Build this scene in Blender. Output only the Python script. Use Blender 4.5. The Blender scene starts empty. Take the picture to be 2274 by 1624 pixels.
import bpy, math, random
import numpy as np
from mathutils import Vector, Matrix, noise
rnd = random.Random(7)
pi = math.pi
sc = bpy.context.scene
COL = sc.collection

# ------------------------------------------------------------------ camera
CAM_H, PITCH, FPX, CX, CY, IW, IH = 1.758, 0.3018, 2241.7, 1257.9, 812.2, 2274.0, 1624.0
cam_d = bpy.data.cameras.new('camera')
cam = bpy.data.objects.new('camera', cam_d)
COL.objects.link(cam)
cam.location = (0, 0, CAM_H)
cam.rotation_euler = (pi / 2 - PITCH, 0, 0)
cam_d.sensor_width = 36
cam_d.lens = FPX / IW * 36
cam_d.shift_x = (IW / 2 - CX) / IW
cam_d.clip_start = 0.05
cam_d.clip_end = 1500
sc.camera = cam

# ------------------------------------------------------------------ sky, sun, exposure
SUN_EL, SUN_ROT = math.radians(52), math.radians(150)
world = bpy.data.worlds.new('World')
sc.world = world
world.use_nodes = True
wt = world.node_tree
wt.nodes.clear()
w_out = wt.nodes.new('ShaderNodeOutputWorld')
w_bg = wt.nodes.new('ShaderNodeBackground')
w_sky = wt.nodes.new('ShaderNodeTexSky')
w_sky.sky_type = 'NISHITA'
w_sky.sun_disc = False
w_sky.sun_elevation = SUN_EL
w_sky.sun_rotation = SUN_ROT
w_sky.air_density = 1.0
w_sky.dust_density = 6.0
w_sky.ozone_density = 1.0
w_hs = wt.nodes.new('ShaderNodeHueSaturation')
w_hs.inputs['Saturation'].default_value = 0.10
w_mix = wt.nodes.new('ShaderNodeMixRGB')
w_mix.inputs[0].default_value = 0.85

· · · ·

WHAT IS ASKED ->
Please give an exact restatement of only the lines from the beginning of the material above to the line with "COL = sc.collection", inclusive.

EXERCISE ANSWER ->
Build this scene in Blender. Output only the Python script. Use Blender 4.5. The Blender scene starts empty. Take the picture to be 2274 by 1624 pixels.
import bpy, math, random
import numpy as np
from mathutils import Vector, Matrix, noise
rnd = random.Random(7)
pi = math.pi
sc = bpy.context.scene
COL = sc.collection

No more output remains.